[Problem requirements] Collect each line containing "scene".
╭─ Source data
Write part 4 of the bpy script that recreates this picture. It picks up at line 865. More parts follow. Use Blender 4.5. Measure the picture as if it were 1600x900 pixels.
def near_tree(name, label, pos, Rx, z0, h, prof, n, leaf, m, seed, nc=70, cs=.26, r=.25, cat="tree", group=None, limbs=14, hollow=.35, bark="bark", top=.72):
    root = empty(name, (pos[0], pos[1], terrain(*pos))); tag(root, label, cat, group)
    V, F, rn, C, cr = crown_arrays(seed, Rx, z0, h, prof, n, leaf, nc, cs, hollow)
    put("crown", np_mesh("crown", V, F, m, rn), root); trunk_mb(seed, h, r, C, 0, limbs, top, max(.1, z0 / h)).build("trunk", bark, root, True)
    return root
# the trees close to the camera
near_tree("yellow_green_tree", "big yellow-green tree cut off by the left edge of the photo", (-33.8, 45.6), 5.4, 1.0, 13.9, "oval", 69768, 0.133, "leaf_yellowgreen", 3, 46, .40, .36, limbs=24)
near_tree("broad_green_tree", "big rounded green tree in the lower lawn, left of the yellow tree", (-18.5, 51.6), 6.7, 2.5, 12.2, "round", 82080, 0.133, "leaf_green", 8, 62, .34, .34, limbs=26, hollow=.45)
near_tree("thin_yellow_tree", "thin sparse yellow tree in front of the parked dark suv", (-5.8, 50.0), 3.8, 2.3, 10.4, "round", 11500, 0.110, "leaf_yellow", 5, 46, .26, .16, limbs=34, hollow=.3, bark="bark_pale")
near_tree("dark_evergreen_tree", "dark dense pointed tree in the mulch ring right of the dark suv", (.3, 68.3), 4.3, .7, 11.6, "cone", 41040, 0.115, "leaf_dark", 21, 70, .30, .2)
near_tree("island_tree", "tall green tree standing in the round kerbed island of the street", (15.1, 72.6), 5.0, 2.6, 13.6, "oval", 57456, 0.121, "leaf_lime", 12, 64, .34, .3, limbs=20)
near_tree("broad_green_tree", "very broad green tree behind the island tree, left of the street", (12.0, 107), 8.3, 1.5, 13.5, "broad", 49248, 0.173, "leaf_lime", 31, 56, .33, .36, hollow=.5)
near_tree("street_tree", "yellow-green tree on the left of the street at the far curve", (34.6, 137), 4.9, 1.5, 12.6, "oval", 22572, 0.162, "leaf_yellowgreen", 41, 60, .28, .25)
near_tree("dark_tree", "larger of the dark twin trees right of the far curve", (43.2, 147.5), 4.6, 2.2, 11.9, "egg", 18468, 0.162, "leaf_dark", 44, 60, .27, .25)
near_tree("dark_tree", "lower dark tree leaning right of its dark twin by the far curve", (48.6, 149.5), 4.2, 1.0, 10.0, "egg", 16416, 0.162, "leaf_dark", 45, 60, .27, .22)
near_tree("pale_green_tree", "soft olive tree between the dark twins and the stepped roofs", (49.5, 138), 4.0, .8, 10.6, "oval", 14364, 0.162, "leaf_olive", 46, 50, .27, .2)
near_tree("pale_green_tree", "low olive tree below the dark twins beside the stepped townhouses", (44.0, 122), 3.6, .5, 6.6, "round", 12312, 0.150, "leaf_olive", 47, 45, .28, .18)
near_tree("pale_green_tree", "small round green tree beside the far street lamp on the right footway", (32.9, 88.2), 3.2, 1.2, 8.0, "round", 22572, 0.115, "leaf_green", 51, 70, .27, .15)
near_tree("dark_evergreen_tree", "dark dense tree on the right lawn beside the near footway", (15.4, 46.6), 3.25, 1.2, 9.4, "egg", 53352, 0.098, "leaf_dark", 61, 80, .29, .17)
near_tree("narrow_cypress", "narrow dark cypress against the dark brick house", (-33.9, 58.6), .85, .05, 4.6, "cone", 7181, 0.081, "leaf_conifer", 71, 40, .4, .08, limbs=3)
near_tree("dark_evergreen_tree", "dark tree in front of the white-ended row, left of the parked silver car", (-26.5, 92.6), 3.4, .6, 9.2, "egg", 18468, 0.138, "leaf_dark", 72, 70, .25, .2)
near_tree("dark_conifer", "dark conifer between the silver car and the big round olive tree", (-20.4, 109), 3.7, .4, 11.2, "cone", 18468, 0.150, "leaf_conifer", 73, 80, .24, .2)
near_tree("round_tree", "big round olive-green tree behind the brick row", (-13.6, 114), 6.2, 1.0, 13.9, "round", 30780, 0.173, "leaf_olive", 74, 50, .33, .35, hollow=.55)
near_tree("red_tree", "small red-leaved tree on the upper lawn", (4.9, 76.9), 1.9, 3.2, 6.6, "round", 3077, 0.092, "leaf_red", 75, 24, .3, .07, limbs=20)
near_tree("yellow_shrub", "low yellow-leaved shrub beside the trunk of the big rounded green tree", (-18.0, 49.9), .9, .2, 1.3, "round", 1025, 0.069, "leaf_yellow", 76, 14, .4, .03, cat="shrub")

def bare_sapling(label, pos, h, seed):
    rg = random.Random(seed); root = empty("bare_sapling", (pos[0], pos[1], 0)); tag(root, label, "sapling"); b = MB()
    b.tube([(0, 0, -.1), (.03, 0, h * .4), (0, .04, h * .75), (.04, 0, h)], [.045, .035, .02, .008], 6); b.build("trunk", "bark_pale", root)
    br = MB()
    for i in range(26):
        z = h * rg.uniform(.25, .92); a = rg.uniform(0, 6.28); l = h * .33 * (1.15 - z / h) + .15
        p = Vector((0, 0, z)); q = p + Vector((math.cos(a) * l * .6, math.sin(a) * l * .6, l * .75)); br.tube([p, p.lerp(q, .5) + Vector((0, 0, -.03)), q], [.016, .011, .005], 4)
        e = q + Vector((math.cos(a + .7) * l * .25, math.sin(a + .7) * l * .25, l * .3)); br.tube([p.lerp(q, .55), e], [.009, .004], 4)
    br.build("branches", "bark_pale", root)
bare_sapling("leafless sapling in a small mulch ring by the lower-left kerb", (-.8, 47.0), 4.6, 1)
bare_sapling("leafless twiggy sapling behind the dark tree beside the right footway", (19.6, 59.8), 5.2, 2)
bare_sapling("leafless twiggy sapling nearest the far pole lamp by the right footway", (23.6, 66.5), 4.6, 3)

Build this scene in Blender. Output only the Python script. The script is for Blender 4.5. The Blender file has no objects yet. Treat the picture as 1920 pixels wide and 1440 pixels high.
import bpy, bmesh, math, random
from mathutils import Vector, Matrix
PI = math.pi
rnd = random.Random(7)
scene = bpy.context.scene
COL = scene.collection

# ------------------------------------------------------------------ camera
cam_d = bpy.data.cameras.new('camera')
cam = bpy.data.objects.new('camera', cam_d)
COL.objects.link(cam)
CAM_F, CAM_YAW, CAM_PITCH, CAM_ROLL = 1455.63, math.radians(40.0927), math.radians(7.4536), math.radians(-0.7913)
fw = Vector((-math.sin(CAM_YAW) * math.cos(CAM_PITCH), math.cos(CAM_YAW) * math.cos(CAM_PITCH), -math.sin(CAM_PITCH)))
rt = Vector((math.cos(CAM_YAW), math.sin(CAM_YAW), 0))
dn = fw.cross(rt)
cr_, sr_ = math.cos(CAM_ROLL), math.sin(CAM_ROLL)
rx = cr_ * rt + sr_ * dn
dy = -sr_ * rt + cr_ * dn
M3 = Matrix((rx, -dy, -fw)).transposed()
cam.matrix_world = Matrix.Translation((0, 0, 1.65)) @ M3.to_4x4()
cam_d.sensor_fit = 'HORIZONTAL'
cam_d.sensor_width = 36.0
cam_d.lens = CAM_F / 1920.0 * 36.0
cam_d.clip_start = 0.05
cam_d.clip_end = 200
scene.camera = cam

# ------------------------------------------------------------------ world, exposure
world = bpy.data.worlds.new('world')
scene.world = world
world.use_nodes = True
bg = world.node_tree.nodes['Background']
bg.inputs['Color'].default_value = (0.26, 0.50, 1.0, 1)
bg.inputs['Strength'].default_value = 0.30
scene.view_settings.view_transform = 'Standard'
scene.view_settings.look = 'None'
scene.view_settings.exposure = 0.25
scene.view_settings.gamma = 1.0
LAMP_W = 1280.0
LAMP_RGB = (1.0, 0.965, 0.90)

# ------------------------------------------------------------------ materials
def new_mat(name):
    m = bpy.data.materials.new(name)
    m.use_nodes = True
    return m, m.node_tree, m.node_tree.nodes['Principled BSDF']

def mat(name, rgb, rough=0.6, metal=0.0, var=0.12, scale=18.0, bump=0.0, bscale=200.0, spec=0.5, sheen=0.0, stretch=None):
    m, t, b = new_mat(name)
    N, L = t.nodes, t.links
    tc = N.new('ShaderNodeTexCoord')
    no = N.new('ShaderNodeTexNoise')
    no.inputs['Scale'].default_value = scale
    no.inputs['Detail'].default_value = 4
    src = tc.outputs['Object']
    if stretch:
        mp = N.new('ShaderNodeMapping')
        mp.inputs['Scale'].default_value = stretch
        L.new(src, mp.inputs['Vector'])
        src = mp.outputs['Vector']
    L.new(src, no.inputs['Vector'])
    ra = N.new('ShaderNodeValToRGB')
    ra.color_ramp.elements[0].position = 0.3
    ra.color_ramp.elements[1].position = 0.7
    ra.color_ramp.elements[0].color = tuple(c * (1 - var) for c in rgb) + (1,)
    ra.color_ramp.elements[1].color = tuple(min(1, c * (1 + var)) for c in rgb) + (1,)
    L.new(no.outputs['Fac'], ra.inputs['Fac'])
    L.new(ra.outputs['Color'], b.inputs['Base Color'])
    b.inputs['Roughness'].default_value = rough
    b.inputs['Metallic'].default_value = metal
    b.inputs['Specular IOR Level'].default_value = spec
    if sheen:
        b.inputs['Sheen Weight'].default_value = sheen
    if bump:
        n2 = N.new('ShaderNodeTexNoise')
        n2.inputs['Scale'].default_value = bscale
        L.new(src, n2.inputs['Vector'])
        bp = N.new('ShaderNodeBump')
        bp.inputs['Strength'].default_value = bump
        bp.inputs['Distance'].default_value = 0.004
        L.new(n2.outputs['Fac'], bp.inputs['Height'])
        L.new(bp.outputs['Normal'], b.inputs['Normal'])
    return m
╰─
[Written solution]
Build this scene in Blender. Output only the Python script. The script is for Blender 4.5. The Blender file has no objects yet. Treat the picture as 1920 pixels wide and 1440 pixels high.
scene = bpy.context.scene
COL = scene.collection
scene.camera = cam
scene.world = world
scene.view_settings.view_transform = 'Standard'
scene.view_settings.look = 'None'
scene.view_settings.exposure = 0.25
scene.view_settings.gamma = 1.0